▸ **STATED PROBLEM**
Under this line sits a listing. Repeat exactly and only its lines from the one holding "Reconstruct this image" through the one holding "COL = SC.collection"; skip pictures.

▸ **MATERIAL PROVIDED**
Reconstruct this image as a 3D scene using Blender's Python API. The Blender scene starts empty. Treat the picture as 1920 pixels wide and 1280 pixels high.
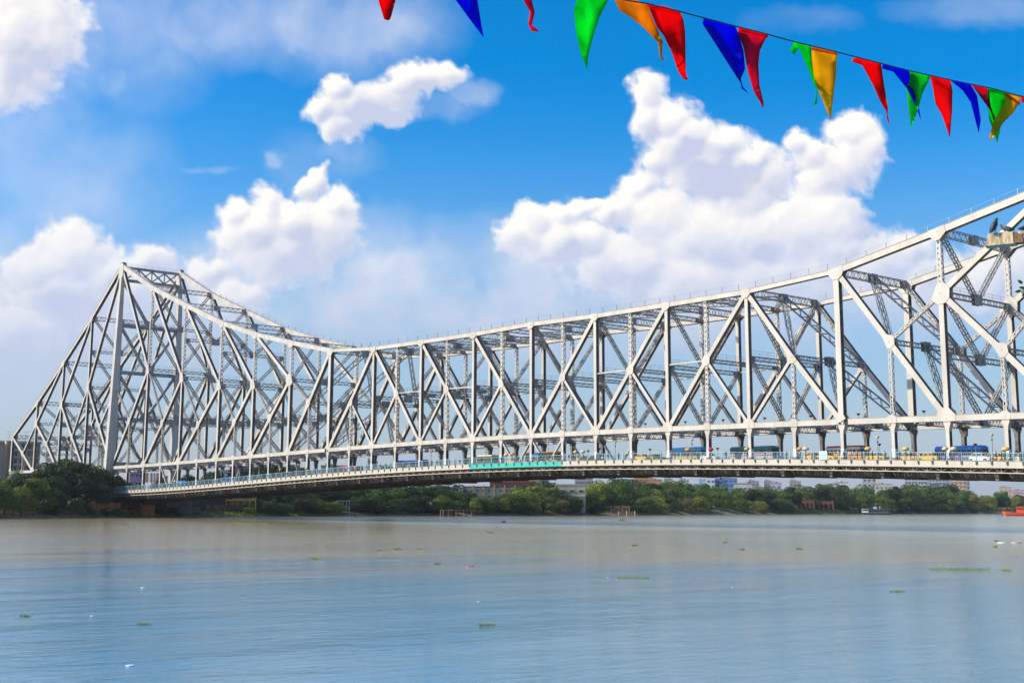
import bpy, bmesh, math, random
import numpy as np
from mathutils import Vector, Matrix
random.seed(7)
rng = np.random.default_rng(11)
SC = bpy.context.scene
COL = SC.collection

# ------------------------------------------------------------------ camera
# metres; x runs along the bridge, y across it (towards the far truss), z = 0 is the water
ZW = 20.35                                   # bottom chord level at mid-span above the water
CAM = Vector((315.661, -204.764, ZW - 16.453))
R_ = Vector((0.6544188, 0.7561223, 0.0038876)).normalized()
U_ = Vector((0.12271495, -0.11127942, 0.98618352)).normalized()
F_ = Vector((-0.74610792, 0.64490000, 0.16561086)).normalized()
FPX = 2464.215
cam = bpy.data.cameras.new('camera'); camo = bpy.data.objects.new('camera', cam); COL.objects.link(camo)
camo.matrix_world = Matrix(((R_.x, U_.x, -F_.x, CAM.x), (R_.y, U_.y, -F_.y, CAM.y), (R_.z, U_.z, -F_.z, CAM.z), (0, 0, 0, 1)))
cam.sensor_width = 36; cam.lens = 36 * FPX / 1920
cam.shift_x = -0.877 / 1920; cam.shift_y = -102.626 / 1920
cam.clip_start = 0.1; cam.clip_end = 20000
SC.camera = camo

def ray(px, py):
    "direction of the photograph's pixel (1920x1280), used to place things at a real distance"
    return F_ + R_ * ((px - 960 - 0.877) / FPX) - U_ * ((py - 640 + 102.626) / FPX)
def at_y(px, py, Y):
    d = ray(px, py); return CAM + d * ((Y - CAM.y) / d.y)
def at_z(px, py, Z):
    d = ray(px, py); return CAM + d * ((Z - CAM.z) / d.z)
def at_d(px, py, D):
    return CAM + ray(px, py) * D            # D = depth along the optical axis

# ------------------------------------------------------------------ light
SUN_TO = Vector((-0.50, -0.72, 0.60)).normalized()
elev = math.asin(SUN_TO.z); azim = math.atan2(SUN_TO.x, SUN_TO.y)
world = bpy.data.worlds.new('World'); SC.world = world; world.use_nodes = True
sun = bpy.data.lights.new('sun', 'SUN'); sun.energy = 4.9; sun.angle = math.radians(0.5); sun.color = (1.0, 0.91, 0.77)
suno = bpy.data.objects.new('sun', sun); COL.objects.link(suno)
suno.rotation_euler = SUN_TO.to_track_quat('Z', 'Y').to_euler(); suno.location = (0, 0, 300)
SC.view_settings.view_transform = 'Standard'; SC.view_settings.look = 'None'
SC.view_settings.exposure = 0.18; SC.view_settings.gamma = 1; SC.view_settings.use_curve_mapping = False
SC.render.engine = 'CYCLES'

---

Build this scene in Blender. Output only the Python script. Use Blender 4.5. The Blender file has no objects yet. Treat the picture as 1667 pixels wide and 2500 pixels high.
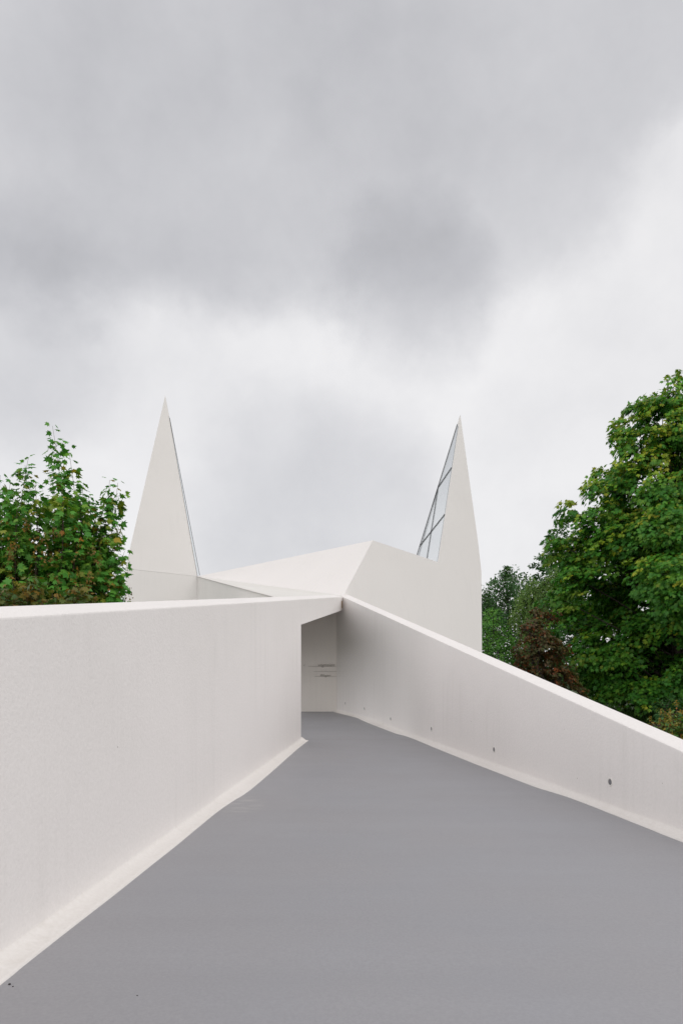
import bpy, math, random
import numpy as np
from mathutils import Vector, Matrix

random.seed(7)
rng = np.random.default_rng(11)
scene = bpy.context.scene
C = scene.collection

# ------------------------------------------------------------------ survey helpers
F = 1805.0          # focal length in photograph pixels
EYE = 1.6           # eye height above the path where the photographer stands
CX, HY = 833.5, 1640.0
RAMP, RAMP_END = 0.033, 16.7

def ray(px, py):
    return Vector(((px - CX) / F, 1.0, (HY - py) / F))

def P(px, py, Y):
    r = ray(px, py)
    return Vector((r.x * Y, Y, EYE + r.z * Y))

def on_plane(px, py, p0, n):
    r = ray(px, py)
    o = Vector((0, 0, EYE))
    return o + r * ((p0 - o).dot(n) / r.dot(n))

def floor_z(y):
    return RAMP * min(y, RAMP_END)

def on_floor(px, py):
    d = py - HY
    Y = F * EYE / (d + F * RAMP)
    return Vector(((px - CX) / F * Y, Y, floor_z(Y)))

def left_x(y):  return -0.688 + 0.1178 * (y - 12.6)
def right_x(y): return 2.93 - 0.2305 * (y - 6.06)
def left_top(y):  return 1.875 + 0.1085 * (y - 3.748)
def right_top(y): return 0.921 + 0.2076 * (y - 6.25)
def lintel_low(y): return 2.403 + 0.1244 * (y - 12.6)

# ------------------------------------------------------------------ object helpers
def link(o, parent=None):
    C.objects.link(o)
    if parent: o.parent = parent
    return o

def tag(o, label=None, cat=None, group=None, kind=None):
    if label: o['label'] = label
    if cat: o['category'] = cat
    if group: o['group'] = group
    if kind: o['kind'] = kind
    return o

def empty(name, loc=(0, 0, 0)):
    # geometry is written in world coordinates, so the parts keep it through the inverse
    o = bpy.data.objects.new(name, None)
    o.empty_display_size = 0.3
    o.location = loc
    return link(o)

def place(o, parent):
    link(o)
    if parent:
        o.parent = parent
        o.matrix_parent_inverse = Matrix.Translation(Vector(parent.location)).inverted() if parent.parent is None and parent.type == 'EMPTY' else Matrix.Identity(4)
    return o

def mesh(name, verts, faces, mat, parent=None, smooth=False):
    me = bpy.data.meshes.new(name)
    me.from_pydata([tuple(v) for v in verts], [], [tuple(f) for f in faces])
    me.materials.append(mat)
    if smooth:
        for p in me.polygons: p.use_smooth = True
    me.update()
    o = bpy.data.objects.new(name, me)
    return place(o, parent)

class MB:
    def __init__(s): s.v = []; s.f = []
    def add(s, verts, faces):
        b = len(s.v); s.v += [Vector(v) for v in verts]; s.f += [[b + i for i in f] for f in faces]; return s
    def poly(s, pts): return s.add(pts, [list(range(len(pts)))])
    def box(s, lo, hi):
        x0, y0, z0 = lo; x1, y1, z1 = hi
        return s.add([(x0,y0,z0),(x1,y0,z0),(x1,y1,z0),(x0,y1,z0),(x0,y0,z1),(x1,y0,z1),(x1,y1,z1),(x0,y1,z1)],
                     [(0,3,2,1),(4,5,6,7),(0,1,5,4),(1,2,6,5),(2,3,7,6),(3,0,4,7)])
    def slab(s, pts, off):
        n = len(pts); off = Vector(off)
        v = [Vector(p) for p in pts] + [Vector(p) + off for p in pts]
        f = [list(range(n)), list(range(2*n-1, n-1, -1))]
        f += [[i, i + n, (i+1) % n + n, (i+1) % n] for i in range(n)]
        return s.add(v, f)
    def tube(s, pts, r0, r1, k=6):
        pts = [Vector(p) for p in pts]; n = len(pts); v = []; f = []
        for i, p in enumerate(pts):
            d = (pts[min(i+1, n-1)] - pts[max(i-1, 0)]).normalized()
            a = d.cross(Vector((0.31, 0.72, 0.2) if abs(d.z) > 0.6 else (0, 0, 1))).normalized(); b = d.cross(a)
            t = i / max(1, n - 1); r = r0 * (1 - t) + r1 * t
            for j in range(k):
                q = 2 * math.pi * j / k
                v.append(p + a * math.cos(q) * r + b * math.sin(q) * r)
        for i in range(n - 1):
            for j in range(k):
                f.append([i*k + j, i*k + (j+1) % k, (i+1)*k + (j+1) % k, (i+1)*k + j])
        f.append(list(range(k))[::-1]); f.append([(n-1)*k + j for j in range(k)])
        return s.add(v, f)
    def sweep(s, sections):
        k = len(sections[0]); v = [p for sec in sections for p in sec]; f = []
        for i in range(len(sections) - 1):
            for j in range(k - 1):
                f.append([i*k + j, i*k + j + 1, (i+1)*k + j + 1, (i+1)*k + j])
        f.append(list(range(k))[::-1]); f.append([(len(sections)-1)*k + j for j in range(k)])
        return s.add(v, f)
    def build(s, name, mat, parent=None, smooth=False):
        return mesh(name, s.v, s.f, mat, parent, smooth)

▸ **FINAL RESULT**
Reconstruct this image as a 3D scene using Blender's Python API. The Blender scene starts empty. Treat the picture as 1920 pixels wide and 1280 pixels high.
import bpy, bmesh, math, random
import numpy as np
from mathutils import Vector, Matrix
random.seed(7)
rng = np.random.default_rng(11)
SC = bpy.context.scene
COL = SC.collection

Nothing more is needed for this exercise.